Cependant, la principale leçon du livre, d'autant plus forte qu'elle n'est donnée que par de brefs coups de projecteur, est que le racisme n'est pas simplement un problème d'attitudes ou de préjugés, mais, beaucoup plus fondamentalement, l'expression de la concurrence des races dans la colonisation d'un continent (qu'on a préalablement vidé de ses habitants aborigènes, mais de cela Kiyama ne parle pas). Kiyama rend compte du fait froidement, sans s'indigner de l'attitude des blancs, sans non plus prendre, sur le plan des principes, la défense des droits des Japonais.
Cette compétition entre les races passe par des formes extrêmes, dont le ton humoristique et bon enfant de Kiyama ne suffit pas toujours à déguiser la violence. On envisage un moment d'exclure les petits Japonais de l'école des blancs (comme le sont déjà les petits Chinois), on restreint l'immigration japonaise, on refuse les visas aux épouses importées dans le cadre de mariages arrangés, on refuse la citoyenneté américaine aux Japonais et, ce faisant, on leur interdit de posséder des terres (les fermiers japonais les inscriront au nom de leurs enfants nés en Amérique). Des sentiments anti-japonais sont entretenus dans la population par la presse et les hommes politiques. Nos héros se font jeter des pierres par des enfants, ils sont expulsés manu militari par une sorte de ku klux klan local de la bourgade agricole où ils venaient se louer comme saisonniers.
D'un autre côté, les Japonais eux-mêmes ne cachent pas leur intention d'établir une tête de pont en Amérique pour la plus grande prospérité de la race nippone. A la fin du volume, deux d'entre eux expliquent que leur principale fierté est d'avoir fait respectivement six et huit enfants et d'avoir augmenté la population des Japonais au-delà des mers, sans avoir mangé le riz de la mère patrie, ce qui peut être interprété comme un discours sinon impérialiste, du moins expansionniste.

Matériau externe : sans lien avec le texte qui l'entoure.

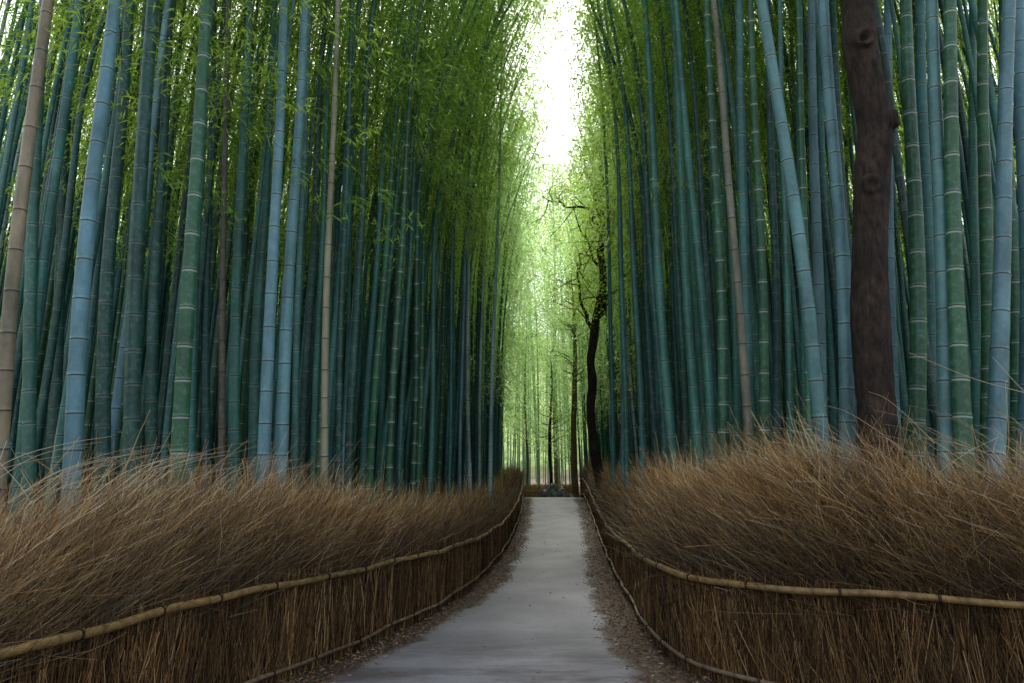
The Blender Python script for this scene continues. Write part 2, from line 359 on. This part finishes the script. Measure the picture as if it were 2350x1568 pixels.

Par son existence même, The Four Immigrant Manga contredit des thèses qu'il faut bien qualifier d'obsolètes sur la culture populaire, les formes qu'elle emprunte et les valeurs qu'elle véhicule. Quant à la la réalité de l'immigration japonaise aux Etats-Unis telle qu'elle est reflétée dans cet ouvrage, elle est infiniment plus complexe et plus nuancée que ne le laisse entendre l'espèce de catéchisme bien pensant et culpabilisant du « politiquement correct ». Nos quatre amis nous surprennent d'ailleurs constamment en étant politiquement incorrects, par exemple quand ils regrettent que les Japonais soient éparpillés dans tout San Francisco et qu'ils souhaitent un quartier réservé, un Japan-Town, comme il y a un Chinatown.